The Spy Who Loved Me

Year of sale: 2013 

Standard Hagerty Value: £12,300 

Bond Car Value: £616,000 

Bond Premium: 4908 percent

 The most valuable Bond car compared with its standard, road-going opposite number is… the 1977 Lotus Esprit S1 known as ‘Wet Nellie’ that starred in the 1977 movie The Spy Who Loved Me.

It sold at RM Sotheby’s 2013 London auction for £616,000, a huge 4908 percent mark-up over the standard Hagerty Price Guide value of the model at the time. Lost after filming, it was rediscovered in a New York storage container in 1989, having been sold for $100 in a blind auction to the next lucky owners.

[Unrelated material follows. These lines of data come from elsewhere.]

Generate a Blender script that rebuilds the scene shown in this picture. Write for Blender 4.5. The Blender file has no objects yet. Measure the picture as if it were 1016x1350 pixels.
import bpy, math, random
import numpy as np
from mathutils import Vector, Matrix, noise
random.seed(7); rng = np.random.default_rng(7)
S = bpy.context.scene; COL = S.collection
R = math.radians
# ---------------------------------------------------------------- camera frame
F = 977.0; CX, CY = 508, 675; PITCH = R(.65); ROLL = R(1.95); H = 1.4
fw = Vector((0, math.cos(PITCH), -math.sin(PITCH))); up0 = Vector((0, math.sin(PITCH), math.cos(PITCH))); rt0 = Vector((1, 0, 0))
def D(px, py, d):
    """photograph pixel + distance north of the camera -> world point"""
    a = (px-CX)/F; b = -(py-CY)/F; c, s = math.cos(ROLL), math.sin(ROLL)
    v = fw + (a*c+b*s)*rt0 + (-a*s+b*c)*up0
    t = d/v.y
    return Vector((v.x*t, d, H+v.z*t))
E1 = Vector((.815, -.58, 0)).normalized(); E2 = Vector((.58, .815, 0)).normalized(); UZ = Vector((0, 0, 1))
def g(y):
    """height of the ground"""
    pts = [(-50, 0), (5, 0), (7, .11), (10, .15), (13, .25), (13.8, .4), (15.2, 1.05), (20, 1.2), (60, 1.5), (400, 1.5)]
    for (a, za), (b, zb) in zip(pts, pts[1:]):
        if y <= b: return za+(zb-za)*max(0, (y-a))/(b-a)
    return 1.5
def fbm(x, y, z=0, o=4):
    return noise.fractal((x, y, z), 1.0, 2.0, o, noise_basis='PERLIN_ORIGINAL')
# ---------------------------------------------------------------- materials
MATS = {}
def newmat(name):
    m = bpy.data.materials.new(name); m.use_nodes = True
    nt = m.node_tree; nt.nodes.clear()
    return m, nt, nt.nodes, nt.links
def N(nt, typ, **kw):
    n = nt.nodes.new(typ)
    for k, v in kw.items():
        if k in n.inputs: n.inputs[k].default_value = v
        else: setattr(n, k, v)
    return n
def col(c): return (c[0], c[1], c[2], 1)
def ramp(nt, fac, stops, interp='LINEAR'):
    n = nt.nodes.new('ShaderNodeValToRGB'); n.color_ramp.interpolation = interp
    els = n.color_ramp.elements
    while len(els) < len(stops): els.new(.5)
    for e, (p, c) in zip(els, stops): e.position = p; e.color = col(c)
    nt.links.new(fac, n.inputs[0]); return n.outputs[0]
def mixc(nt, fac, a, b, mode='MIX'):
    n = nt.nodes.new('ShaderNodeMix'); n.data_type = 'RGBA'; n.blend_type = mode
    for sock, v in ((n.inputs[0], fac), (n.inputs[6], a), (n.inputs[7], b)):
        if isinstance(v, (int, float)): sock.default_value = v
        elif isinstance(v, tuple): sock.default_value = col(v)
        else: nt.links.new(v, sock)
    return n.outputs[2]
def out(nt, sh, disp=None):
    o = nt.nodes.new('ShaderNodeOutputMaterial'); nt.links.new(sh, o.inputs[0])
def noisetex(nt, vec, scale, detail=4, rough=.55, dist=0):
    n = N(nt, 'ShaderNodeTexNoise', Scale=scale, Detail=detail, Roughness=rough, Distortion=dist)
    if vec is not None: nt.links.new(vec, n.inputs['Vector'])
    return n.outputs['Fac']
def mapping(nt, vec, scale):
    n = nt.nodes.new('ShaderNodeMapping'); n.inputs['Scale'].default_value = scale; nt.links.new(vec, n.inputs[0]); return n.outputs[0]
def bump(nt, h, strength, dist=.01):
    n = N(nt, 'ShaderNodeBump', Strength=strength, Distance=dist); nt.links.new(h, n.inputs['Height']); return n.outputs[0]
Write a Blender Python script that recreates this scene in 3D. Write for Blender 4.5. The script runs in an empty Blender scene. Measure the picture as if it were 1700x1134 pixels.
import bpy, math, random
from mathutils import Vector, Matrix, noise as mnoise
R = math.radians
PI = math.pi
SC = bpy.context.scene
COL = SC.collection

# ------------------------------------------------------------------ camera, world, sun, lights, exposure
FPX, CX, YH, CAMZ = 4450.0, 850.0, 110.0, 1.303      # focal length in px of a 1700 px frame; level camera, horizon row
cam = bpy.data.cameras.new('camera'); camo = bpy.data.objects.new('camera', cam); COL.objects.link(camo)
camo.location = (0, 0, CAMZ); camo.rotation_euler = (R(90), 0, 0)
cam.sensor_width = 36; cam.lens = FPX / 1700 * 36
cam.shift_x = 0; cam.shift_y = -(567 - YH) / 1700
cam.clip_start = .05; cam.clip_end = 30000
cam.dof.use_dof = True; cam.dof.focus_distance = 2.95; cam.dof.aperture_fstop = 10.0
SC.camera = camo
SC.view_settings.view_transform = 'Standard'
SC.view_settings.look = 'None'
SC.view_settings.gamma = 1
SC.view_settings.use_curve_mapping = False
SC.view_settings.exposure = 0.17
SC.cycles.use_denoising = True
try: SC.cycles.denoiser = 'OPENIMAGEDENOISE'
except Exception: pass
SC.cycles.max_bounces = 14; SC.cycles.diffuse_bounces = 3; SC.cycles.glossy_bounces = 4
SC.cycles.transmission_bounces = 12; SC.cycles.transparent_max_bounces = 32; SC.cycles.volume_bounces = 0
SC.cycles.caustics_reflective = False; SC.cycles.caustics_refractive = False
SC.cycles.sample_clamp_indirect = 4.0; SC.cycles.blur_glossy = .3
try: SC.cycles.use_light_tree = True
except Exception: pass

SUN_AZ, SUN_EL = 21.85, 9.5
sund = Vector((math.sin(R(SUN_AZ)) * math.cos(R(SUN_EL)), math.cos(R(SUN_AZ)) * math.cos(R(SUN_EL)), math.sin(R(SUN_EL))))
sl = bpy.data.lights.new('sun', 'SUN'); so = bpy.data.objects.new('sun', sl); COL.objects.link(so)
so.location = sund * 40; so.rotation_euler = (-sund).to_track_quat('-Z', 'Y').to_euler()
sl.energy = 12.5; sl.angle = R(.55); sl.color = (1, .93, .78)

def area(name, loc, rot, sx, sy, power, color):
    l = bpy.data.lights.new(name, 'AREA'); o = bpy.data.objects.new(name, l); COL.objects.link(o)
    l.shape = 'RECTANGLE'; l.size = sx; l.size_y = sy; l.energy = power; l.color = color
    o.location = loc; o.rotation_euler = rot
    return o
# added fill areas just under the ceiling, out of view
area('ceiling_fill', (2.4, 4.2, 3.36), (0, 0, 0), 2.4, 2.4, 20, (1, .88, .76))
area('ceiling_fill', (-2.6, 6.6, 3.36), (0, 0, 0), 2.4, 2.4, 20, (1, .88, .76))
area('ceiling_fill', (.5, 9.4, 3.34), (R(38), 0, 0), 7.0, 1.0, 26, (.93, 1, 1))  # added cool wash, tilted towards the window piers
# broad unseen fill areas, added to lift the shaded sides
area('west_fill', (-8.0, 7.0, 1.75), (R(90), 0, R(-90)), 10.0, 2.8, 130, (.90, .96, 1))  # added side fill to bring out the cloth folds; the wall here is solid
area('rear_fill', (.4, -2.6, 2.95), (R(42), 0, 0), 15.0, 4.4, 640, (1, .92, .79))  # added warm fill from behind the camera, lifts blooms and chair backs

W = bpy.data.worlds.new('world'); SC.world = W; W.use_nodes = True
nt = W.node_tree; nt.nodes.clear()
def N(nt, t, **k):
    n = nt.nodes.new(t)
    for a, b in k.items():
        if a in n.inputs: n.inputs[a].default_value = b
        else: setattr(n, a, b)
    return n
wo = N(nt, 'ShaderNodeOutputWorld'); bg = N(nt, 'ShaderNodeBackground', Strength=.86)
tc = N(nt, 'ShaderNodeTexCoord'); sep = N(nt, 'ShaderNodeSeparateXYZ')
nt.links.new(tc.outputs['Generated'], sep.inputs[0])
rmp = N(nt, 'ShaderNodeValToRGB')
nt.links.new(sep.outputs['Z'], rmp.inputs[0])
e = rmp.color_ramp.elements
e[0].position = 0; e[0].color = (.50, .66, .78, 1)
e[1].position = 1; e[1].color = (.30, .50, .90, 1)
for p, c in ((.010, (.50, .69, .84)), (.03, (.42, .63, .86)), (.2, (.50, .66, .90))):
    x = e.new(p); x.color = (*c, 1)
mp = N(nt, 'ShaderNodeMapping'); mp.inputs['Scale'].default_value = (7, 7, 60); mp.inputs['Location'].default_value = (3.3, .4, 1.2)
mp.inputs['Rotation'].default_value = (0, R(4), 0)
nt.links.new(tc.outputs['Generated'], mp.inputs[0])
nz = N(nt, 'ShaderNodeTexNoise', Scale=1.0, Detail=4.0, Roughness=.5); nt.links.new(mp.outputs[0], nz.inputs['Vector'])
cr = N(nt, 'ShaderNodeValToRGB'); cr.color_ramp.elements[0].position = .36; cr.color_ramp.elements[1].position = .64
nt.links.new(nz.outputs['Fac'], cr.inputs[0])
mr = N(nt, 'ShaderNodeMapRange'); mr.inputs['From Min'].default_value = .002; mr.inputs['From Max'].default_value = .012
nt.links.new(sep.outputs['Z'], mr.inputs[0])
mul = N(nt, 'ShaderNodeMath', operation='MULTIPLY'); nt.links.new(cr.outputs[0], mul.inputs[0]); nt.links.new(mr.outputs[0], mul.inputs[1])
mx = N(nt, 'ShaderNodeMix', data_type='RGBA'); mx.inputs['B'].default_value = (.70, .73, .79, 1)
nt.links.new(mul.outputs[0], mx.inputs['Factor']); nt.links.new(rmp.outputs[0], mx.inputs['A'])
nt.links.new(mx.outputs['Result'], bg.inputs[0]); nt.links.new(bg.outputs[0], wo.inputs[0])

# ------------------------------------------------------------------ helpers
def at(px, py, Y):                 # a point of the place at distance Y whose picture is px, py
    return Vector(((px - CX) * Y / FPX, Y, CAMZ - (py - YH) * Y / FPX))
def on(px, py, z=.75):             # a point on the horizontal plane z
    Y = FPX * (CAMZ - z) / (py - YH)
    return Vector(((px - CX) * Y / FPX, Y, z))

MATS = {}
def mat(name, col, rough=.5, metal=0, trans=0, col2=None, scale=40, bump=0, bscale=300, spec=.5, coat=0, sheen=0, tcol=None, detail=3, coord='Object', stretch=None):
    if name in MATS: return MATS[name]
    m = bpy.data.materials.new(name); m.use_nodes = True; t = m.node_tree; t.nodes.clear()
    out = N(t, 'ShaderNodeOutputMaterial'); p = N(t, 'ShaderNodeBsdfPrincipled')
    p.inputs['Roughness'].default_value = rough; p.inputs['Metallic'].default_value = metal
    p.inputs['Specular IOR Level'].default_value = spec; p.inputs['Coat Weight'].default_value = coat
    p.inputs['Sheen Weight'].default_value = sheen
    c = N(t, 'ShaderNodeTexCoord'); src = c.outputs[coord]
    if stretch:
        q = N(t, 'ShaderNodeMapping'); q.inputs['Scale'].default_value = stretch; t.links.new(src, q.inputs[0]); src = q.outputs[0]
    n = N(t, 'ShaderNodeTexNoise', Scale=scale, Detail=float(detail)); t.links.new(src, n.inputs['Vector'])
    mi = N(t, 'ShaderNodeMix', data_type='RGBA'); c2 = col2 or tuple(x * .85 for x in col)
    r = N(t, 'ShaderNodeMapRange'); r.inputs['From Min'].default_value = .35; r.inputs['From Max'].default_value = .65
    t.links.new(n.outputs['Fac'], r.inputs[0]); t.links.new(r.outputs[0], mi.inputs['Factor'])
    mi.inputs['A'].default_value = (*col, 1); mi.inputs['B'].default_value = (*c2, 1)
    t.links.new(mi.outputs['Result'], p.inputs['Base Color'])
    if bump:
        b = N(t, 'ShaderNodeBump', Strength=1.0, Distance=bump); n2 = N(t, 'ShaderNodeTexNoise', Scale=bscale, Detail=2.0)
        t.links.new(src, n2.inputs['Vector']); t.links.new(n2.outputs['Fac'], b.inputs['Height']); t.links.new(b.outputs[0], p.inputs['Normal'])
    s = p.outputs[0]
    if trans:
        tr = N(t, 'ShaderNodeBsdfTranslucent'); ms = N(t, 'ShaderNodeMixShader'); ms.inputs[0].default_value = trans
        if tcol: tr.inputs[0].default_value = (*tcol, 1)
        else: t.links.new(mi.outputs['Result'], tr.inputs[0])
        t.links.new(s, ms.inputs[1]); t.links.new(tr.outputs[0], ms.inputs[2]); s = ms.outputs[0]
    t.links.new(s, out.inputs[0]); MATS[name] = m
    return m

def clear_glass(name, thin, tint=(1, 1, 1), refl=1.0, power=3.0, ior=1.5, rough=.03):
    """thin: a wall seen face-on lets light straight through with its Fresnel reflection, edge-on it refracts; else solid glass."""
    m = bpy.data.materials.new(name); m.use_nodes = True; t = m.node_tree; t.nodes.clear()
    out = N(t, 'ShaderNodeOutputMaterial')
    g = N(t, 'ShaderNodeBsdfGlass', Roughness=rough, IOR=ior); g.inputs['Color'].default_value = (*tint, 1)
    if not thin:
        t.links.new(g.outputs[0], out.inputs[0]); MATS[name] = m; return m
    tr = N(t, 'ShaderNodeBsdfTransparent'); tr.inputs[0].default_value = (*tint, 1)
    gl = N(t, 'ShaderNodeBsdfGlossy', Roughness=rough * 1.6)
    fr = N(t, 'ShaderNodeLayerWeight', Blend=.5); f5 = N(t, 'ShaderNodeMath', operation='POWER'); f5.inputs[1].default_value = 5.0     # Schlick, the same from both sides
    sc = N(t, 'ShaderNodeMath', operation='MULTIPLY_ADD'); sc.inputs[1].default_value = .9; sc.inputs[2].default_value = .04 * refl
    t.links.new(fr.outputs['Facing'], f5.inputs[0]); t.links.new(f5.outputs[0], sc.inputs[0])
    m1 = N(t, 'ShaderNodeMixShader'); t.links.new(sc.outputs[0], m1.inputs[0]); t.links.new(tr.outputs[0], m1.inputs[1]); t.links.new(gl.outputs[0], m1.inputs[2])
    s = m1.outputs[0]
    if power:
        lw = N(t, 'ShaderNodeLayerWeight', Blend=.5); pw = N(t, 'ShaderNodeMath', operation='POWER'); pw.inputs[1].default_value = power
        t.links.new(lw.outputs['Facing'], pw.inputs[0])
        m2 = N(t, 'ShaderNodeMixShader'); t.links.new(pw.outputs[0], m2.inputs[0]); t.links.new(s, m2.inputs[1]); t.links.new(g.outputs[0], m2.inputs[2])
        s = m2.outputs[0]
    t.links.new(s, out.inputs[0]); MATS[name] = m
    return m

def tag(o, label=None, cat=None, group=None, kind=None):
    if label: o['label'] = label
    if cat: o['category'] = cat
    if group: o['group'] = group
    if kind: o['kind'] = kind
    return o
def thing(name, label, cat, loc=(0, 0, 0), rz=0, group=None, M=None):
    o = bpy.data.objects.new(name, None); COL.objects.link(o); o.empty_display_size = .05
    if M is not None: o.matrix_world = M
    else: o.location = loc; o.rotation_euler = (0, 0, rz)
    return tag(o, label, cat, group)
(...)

In fact, the ‘Lotus’ – which was bought at the sale by Elon Musk – was actually a film prop submarine used just in underwater scenes, and it doesn’t even have wheels. So, is it even a car? Should the lowly AMC Hornet take the chequered flag? We'll leave you to decide.

Best Supporting Actors


Two other Bond cars have been offered at auction, but they failed to make our list because neither was available to the public, so there is no ‘standard’ value.

Both cars starred in the 2015 movie Spectre where they famously chased each other through the streets of Rome.

Bond’s Aston Martin DB10 was sold by Christie’s in 2016 for £2,434,500 ($3.5M) and in 2019 RM Sotheby’s offered bad-guy Mr Hinx’s Jaguar C-X75 at an auction in Abu Dhabi but it failed to reach its $800,000 low estimate.